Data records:
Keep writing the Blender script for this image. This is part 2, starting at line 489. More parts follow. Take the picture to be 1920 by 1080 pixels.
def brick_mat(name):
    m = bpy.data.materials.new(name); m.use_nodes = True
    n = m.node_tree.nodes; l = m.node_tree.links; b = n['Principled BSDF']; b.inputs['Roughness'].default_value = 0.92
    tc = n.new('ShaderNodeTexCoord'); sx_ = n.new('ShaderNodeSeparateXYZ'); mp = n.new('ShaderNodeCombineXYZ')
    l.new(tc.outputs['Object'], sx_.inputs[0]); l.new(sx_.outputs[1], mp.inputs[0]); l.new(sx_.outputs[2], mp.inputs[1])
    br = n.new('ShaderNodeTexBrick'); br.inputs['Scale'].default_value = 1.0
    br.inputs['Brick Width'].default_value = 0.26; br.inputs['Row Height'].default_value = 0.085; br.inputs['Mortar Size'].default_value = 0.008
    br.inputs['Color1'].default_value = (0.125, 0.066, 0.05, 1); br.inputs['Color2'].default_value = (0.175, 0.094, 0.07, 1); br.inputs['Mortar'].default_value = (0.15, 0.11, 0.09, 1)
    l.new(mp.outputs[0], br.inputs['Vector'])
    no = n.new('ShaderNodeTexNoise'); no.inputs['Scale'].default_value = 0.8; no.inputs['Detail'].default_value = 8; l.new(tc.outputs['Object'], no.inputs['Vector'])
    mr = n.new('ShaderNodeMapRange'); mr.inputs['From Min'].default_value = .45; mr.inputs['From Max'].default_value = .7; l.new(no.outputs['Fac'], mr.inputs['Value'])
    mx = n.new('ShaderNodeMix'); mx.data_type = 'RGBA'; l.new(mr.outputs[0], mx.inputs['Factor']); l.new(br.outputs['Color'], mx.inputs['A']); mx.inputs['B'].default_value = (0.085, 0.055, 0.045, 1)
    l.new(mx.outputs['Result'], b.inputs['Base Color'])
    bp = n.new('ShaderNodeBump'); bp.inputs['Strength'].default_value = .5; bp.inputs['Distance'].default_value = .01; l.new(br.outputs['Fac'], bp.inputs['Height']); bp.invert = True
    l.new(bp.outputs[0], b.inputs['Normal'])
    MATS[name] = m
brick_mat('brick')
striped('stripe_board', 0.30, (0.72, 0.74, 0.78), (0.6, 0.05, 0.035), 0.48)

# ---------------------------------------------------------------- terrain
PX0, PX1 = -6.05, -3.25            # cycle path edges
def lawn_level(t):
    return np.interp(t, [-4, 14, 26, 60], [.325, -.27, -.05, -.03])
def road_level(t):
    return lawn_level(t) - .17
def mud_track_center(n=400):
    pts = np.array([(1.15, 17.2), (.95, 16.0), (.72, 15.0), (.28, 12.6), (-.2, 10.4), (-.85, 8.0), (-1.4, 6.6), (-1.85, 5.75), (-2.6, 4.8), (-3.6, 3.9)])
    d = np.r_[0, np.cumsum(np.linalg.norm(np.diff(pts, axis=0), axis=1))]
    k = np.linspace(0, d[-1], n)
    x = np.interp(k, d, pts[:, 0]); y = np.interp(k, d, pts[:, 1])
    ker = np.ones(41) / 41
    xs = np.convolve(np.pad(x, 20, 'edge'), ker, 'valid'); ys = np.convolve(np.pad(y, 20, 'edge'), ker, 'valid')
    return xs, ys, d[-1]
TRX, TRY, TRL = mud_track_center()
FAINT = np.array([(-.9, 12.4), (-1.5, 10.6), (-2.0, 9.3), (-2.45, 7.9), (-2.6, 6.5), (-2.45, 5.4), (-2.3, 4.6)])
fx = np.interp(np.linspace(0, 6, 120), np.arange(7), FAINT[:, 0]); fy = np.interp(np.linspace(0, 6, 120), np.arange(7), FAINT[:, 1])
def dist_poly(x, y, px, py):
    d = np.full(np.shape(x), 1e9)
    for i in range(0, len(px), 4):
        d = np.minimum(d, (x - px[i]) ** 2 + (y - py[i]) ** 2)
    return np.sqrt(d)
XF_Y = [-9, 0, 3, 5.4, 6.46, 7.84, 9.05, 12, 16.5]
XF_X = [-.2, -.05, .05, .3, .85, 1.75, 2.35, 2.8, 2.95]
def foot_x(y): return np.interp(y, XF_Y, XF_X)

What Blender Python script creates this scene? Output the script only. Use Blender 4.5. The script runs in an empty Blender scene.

◆ DO THIS ◆
Copy out every line holding the string "script".

◆ PROBLEM SOLUTION ◆
Keep writing the Blender script for this image. This is part 2, starting at line 489. More parts follow. Take the picture to be 1920 by 1080 pixels.
What Blender Python script creates this scene? Output the script only. Use Blender 4.5. The script runs in an empty Blender scene.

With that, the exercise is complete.